*The request*
Exclude the pictures and reproduce the remaining data exactly as written.

*Source material*
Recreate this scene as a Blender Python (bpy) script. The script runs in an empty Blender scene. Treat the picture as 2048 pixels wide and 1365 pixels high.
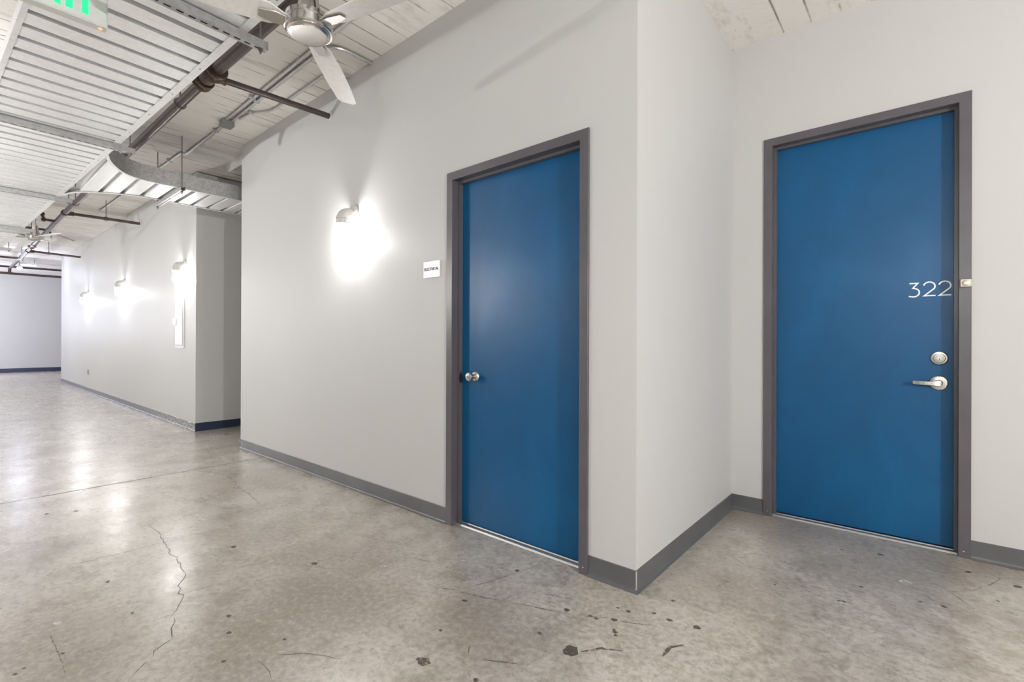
import bpy, bmesh, math, random
from mathutils import Vector, Matrix
random.seed(7)
S = bpy.context.scene
COL = S.collection
PI = math.pi

# ------------------------------------------------------------------ helpers
def V(*a): return Vector(a)

def world_loc(o):
    p = Vector((0, 0, 0))
    while o is not None:
        p += Vector(o.location); o = o.parent
    return p

def props(o, label=None, cat=None, group=None, kind=None):
    if label: o['label'] = label
    if cat: o['category'] = cat
    if group: o['group'] = group
    if kind: o['kind'] = kind
    return o

def thing(name, label, cat, loc=(0, 0, 0), group=None, kind=None):
    o = bpy.data.objects.new(name, None)
    o.empty_display_size = 0.1
    COL.objects.link(o)
    o.location = loc
    return props(o, label, cat, group, kind)

def obj(name, bm, mats, parent=None, label=None, cat=None, group=None, kind=None, bevel=0.0, smooth=35, segs=2):
    if not isinstance(mats, (list, tuple)): mats = [mats]
    off = world_loc(parent) if parent is not None else Vector((0, 0, 0))
    if parent is not None:
        bmesh.ops.translate(bm, vec=-off, verts=bm.verts)
    bmesh.ops.recalc_face_normals(bm, faces=bm.faces)
    me = bpy.data.meshes.new(name)
    if smooth:
        for f in bm.faces: f.smooth = True
    bm.to_mesh(me); bm.free()
    if smooth: me.set_sharp_from_angle(angle=math.radians(smooth))
    for m in mats: me.materials.append(m)
    o = bpy.data.objects.new(name, me)
    COL.objects.link(o)
    if parent is not None: o.parent = parent
    if bevel:
        b = o.modifiers.new('bevel', 'BEVEL'); b.width = bevel; b.segments = segs; b.limit_method = 'ANGLE'
        b.angle_limit = math.radians(40)
    return props(o, label, cat, group, kind)

def BM(): return bmesh.new()

def box(bm, x0, x1, y0, y1, z0, z1, mi=0):
    vs = [bm.verts.new(p) for p in ((x0,y0,z0),(x1,y0,z0),(x1,y1,z0),(x0,y1,z0),(x0,y0,z1),(x1,y0,z1),(x1,y1,z1),(x0,y1,z1))]
    for q in ((0,3,2,1),(4,5,6,7),(0,1,5,4),(1,2,6,5),(2,3,7,6),(3,0,4,7)):
        f = bm.faces.new([vs[i] for i in q]); f.material_index = mi
    return vs

def prism(bm, pts, axis, a, b, mi=0):
    """extrude a closed 2D outline along an axis ('x','y','z')"""
    def P(p, t):
        return {'x': (t, p[0], p[1]), 'y': (p[0], t, p[1]), 'z': (p[0], p[1], t)}[axis]
    A = [bm.verts.new(P(p, a)) for p in pts]; B = [bm.verts.new(P(p, b)) for p in pts]
    n = len(pts)
    fs = [bm.faces.new(A), bm.faces.new(B)]
    for i in range(n): fs.append(bm.faces.new((A[i], A[(i+1) % n], B[(i+1) % n], B[i])))
    for f in fs: f.material_index = mi

def fillet(pts, rad, n=6):
    pts = [Vector(p) for p in pts]
    out = [pts[0]]
    for i in range(1, len(pts)-1):
        p, a, b = pts[i], pts[i-1], pts[i+1]
        u, w = (a-p), (b-p)
        r = min(rad, u.length*.48, w.length*.48)
        s, e = p + u.normalized()*r, p + w.normalized()*r
        for k in range(n+1):
            t = k/n
            out.append(s*(1-t)**2 + p*2*t*(1-t) + e*t*t)
    out.append(pts[-1])
    return out

def tube(bm, pts, r, n=12, caps=True, mi=0):
    pts = [Vector(p) for p in pts]
    rs = r if isinstance(r, (list, tuple)) else [r]*len(pts)
    t0 = (pts[1]-pts[0]).normalized()
    up = Vector((0, 0, 1)) if abs(t0.z) < .9 else Vector((1, 0, 0))
    a = t0.cross(up).normalized()
    rings = []
    for i, p in enumerate(pts):
        if i == 0: t = pts[1]-pts[0]
        elif i == len(pts)-1: t = pts[-1]-pts[-2]
        else: t = (pts[i+1]-p).normalized() + (p-pts[i-1]).normalized()
        t.normalize()
        a = (a - t*a.dot(t)).normalized()
        b = t.cross(a)
        rings.append([bm.verts.new(p + (a*math.cos(2*PI*k/n) + b*math.sin(2*PI*k/n))*rs[i]) for k in range(n)])
    for i in range(len(rings)-1):
        for k in range(n):
            f = bm.faces.new((rings[i][k], rings[i][(k+1) % n], rings[i+1][(k+1) % n], rings[i+1][k])); f.material_index = mi
    if caps:
        bm.faces.new(rings[0][::-1]).material_index = mi; bm.faces.new(rings[-1]).material_index = mi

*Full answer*
Recreate this scene as a Blender Python (bpy) script. The script runs in an empty Blender scene. Treat the picture as 2048 pixels wide and 1365 pixels high.
import bpy, bmesh, math, random
from mathutils import Vector, Matrix
random.seed(7)
S = bpy.context.scene
COL = S.collection
PI = math.pi

# ------------------------------------------------------------------ helpers
def V(*a): return Vector(a)

def world_loc(o):
    p = Vector((0, 0, 0))
    while o is not None:
        p += Vector(o.location); o = o.parent
    return p

def props(o, label=None, cat=None, group=None, kind=None):
    if label: o['label'] = label
    if cat: o['category'] = cat
    if group: o['group'] = group
    if kind: o['kind'] = kind
    return o

def thing(name, label, cat, loc=(0, 0, 0), group=None, kind=None):
    o = bpy.data.objects.new(name, None)
    o.empty_display_size = 0.1
    COL.objects.link(o)
    o.location = loc
    return props(o, label, cat, group, kind)

def obj(name, bm, mats, parent=None, label=None, cat=None, group=None, kind=None, bevel=0.0, smooth=35, segs=2):
    if not isinstance(mats, (list, tuple)): mats = [mats]
    off = world_loc(parent) if parent is not None else Vector((0, 0, 0))
    if parent is not None:
        bmesh.ops.translate(bm, vec=-off, verts=bm.verts)
    bmesh.ops.recalc_face_normals(bm, faces=bm.faces)
    me = bpy.data.meshes.new(name)
    if smooth:
        for f in bm.faces: f.smooth = True
    bm.to_mesh(me); bm.free()
    if smooth: me.set_sharp_from_angle(angle=math.radians(smooth))
    for m in mats: me.materials.append(m)
    o = bpy.data.objects.new(name, me)
    COL.objects.link(o)
    if parent is not None: o.parent = parent
    if bevel:
        b = o.modifiers.new('bevel', 'BEVEL'); b.width = bevel; b.segments = segs; b.limit_method = 'ANGLE'
        b.angle_limit = math.radians(40)
    return props(o, label, cat, group, kind)

def BM(): return bmesh.new()

def box(bm, x0, x1, y0, y1, z0, z1, mi=0):
    vs = [bm.verts.new(p) for p in ((x0,y0,z0),(x1,y0,z0),(x1,y1,z0),(x0,y1,z0),(x0,y0,z1),(x1,y0,z1),(x1,y1,z1),(x0,y1,z1))]
    for q in ((0,3,2,1),(4,5,6,7),(0,1,5,4),(1,2,6,5),(2,3,7,6),(3,0,4,7)):
        f = bm.faces.new([vs[i] for i in q]); f.material_index = mi
    return vs

def prism(bm, pts, axis, a, b, mi=0):
    """extrude a closed 2D outline along an axis ('x','y','z')"""
    def P(p, t):
        return {'x': (t, p[0], p[1]), 'y': (p[0], t, p[1]), 'z': (p[0], p[1], t)}[axis]
    A = [bm.verts.new(P(p, a)) for p in pts]; B = [bm.verts.new(P(p, b)) for p in pts]
    n = len(pts)
    fs = [bm.faces.new(A), bm.faces.new(B)]
    for i in range(n): fs.append(bm.faces.new((A[i], A[(i+1) % n], B[(i+1) % n], B[i])))
    for f in fs: f.material_index = mi

def fillet(pts, rad, n=6):
    pts = [Vector(p) for p in pts]
    out = [pts[0]]
    for i in range(1, len(pts)-1):
        p, a, b = pts[i], pts[i-1], pts[i+1]
        u, w = (a-p), (b-p)
        r = min(rad, u.length*.48, w.length*.48)
        s, e = p + u.normalized()*r, p + w.normalized()*r
        for k in range(n+1):
            t = k/n
            out.append(s*(1-t)**2 + p*2*t*(1-t) + e*t*t)
    out.append(pts[-1])
    return out

def tube(bm, pts, r, n=12, caps=True, mi=0):
    pts = [Vector(p) for p in pts]
    rs = r if isinstance(r, (list, tuple)) else [r]*len(pts)
    t0 = (pts[1]-pts[0]).normalized()
    up = Vector((0, 0, 1)) if abs(t0.z) < .9 else Vector((1, 0, 0))
    a = t0.cross(up).normalized()
    rings = []
    for i, p in enumerate(pts):
        if i == 0: t = pts[1]-pts[0]
        elif i == len(pts)-1: t = pts[-1]-pts[-2]
        else: t = (pts[i+1]-p).normalized() + (p-pts[i-1]).normalized()
        t.normalize()
        a = (a - t*a.dot(t)).normalized()
        b = t.cross(a)
        rings.append([bm.verts.new(p + (a*math.cos(2*PI*k/n) + b*math.sin(2*PI*k/n))*rs[i]) for k in range(n)])
    for i in range(len(rings)-1):
        for k in range(n):
            f = bm.faces.new((rings[i][k], rings[i][(k+1) % n], rings[i+1][(k+1) % n], rings[i+1][k])); f.material_index = mi
    if caps:
        bm.faces.new(rings[0][::-1]).material_index = mi; bm.faces.new(rings[-1]).material_index = mi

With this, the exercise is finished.